■ **Data lines**
= = =
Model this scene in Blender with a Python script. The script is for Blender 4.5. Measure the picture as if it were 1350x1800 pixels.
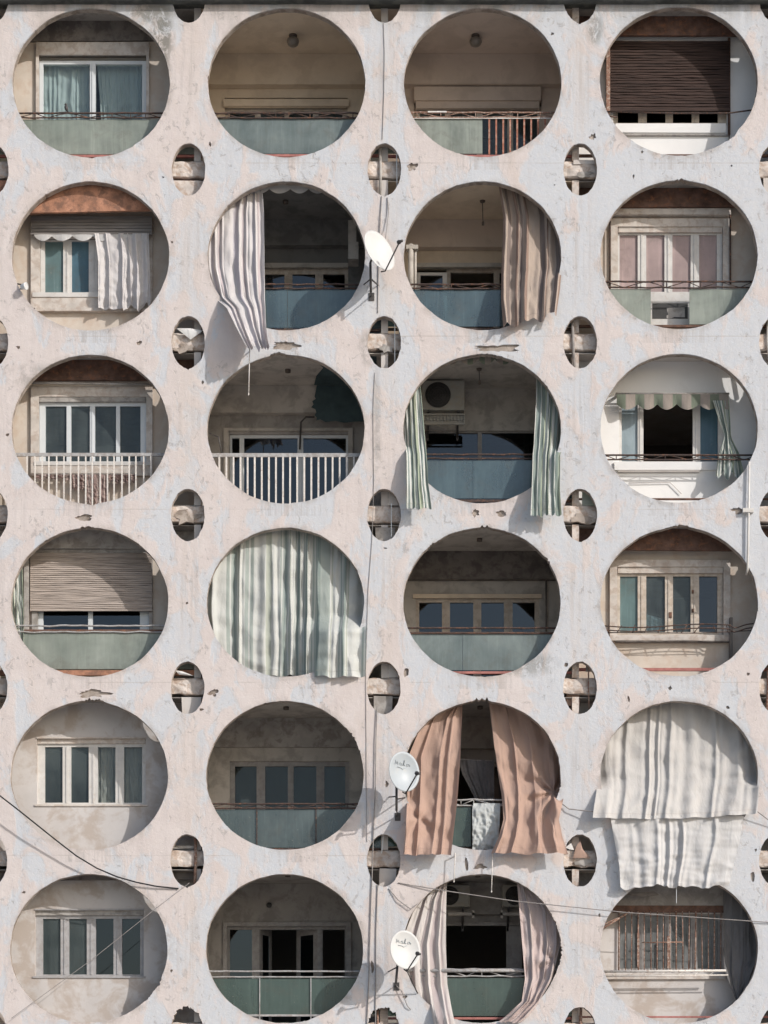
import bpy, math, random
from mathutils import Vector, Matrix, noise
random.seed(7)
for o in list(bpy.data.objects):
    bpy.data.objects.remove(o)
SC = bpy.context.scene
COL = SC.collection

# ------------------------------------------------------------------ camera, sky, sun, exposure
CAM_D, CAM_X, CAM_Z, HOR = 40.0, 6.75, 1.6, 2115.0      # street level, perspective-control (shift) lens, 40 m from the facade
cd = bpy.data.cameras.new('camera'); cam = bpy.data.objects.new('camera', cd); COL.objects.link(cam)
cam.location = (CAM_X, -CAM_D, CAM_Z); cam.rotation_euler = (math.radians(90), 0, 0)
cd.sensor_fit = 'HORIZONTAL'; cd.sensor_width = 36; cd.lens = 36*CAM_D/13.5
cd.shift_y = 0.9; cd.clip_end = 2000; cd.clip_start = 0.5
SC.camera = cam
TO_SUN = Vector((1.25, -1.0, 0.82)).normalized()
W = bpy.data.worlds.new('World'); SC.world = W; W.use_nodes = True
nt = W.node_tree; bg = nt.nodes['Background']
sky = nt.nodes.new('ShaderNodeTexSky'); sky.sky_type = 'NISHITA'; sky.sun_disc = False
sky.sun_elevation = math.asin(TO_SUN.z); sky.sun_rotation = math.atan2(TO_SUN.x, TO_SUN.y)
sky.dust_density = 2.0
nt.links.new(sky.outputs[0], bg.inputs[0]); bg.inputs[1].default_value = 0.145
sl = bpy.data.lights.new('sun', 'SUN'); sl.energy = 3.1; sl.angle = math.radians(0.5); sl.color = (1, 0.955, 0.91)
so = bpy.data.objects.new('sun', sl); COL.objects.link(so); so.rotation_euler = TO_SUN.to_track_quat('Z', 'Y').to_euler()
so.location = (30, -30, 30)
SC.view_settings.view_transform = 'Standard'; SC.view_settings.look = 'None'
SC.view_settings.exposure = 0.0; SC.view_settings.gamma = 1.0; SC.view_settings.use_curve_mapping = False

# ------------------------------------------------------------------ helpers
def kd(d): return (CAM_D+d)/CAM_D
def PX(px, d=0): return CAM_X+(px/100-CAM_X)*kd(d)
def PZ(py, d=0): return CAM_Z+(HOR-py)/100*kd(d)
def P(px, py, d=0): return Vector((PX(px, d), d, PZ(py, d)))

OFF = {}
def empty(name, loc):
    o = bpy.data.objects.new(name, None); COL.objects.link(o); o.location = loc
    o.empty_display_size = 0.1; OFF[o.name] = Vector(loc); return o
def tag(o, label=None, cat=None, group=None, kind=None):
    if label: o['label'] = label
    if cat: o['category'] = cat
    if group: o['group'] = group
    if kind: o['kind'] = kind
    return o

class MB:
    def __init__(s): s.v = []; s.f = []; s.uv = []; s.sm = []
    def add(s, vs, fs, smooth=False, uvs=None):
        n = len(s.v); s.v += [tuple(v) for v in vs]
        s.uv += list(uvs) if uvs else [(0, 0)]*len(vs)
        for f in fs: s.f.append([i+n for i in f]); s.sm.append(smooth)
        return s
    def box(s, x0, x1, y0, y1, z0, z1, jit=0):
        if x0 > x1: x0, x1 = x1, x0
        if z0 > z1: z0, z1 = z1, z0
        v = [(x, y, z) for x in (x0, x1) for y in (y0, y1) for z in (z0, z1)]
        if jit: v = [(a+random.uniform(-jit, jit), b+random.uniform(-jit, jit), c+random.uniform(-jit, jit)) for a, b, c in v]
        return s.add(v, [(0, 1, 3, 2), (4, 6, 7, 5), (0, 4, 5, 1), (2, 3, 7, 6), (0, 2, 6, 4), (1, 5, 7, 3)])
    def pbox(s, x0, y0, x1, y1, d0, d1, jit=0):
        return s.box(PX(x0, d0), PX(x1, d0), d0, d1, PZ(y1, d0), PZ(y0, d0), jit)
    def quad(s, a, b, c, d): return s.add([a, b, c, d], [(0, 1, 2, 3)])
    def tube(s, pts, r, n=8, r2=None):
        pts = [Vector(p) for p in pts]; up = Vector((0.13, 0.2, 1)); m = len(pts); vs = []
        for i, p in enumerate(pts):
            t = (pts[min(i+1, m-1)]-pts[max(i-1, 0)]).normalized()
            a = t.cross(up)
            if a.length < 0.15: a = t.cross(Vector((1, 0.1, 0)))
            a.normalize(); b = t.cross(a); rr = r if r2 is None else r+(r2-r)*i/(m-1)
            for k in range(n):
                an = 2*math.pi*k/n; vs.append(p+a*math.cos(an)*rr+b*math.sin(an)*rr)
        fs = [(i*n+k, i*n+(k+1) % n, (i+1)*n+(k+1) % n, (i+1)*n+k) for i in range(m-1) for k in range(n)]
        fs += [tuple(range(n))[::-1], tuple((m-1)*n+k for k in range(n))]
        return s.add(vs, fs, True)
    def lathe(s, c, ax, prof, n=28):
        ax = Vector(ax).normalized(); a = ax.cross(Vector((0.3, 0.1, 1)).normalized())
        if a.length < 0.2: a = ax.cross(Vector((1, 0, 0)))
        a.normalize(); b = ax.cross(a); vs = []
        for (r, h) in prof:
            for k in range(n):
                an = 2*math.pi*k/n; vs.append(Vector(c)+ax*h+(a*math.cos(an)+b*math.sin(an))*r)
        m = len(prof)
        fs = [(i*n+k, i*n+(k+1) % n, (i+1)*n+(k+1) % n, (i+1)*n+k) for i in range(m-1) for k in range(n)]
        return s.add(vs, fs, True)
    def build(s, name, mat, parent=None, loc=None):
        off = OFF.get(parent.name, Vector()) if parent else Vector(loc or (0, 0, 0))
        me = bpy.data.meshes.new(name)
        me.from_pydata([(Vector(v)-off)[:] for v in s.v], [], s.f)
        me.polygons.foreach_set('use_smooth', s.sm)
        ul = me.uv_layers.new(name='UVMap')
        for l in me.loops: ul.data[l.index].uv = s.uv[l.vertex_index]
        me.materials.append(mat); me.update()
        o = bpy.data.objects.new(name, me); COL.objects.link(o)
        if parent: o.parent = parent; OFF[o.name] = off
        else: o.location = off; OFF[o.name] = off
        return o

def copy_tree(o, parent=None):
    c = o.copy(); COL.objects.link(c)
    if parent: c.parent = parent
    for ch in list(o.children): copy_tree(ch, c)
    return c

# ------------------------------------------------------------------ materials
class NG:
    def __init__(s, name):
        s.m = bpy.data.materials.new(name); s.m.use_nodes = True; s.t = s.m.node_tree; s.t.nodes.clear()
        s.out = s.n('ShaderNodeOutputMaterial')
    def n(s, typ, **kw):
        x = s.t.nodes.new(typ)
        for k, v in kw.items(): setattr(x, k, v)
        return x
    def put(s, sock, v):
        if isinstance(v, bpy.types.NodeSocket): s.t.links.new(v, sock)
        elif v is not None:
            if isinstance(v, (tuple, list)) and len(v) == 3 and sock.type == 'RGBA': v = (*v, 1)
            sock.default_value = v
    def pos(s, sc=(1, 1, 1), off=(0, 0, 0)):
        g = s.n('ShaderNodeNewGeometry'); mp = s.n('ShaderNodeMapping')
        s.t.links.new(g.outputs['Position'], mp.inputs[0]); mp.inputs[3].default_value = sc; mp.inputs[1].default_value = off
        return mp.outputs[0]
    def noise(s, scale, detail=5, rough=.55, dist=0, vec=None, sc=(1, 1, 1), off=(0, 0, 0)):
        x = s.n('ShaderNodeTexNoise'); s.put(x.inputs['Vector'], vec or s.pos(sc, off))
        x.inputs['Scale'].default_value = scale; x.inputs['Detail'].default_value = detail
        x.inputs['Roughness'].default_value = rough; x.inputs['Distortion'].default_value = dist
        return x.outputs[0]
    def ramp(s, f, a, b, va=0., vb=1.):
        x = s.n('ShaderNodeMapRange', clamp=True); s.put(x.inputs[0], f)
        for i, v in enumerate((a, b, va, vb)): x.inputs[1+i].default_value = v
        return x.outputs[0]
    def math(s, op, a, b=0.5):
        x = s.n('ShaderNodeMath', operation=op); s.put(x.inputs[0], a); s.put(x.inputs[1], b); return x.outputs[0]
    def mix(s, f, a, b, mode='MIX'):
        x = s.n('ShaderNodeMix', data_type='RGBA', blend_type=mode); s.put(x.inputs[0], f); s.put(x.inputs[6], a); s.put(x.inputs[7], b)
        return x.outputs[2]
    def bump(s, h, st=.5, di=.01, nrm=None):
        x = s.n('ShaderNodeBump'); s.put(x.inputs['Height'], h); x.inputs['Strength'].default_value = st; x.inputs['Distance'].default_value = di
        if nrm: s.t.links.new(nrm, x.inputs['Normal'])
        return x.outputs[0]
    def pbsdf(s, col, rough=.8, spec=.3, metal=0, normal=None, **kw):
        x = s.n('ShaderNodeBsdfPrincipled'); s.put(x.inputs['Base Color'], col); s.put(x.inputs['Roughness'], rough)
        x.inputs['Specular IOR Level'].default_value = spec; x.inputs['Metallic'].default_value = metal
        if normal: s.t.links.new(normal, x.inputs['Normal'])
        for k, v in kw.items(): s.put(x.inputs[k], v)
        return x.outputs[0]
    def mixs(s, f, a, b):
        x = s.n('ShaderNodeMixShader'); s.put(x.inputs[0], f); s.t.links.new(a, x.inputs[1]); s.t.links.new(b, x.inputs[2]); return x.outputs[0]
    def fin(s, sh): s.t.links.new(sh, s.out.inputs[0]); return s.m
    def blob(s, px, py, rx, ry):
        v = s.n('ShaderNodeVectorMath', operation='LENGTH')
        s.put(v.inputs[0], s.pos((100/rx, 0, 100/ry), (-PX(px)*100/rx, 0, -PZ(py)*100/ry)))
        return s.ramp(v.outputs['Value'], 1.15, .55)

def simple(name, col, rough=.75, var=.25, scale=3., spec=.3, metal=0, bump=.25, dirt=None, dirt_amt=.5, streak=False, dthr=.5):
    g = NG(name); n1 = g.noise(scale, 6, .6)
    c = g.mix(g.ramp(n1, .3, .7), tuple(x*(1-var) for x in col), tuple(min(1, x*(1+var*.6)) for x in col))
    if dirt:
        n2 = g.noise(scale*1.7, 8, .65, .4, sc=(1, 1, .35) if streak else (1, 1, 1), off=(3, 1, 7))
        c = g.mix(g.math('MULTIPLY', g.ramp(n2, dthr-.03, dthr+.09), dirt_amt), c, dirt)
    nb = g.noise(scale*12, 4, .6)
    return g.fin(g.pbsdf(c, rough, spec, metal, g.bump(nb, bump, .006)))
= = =
■ **To do**
Pull out each line containing the word "scene" and copy it.

■ **Correct result**
Model this scene in Blender with a Python script. The script is for Blender 4.5. Measure the picture as if it were 1350x1800 pixels.
SC = bpy.context.scene